By Vladimir Radyuhin

MOSCOW, JAN. 4.Russia has dismissed as a provocation a U.S. newspaper report that it was redeploying short-range nuclear weapons on its western borders.

The RIA-Novosti news agency on Thursday quoted a senior General Staff official as saying the report absolutely did not correspondent with reality and was a provocation.

The alleged movement of the nuclear weapons, first reported in Wednesday's Washington Times, was later confirmed by an anonymous U.S. State Department official.

Citing intelligence sources, the paper said that Russia had been moving nuclear weapons since last summer to a missile base in Kaliningrad, a Russian enclave on the Baltic Sea squeezed between Poland and Lithuania.

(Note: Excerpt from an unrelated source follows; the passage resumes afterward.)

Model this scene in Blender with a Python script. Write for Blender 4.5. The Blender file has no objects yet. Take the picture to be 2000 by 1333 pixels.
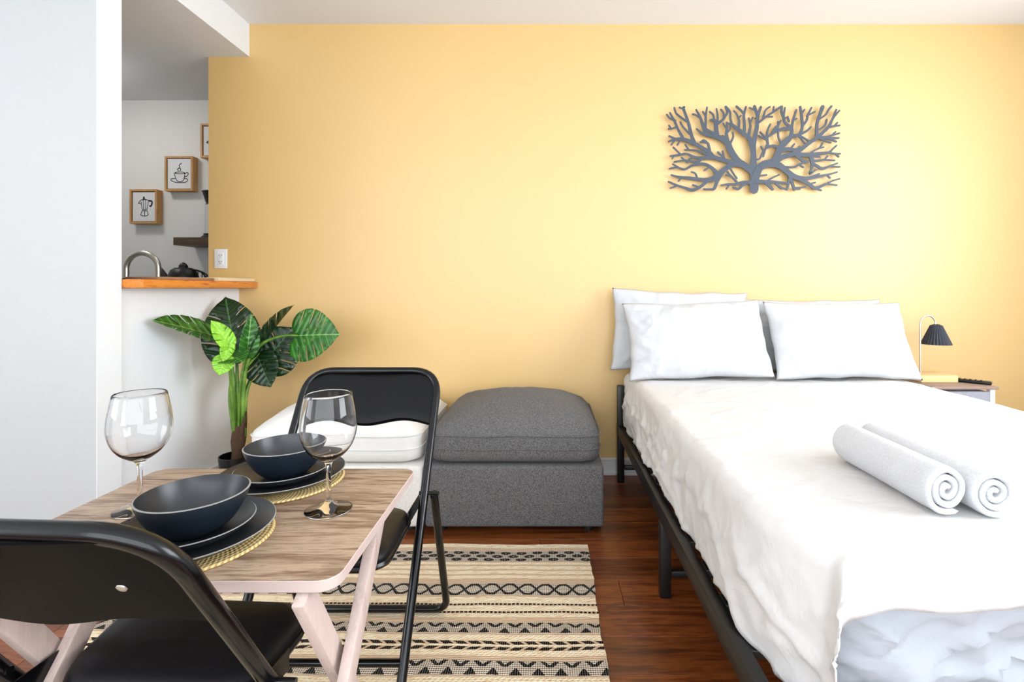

The Russians said they had removed all tactical nukes from Eastern Europe in the wake of 1991 and 1992 non-binding agreements with the U.S. to reduce arsenals of tactical nuclear weapons. However, two years ago Moscow warned NATO that the alliance's further expansion into Eastern Europe and the Baltic could undermine all arms accords and provoke a redeployment of Russian nuclear weapons on Western borders. The paper alleged the movement of battlefield nukes could be Moscow's reaction to the admission of Poland, Hungary and the Czech Republic to NATO in 1999. However, a military spokesman denied the suggestion.

Russia has enough other ways to respond to the NATO further expansion to the East and reliably protect its national security, the General Staff official told RIA-Novosti. Analysts said the U.S. report on the weapons movement could foreshadow a harder line the new Republican administration in the White House is expected to take on Russia.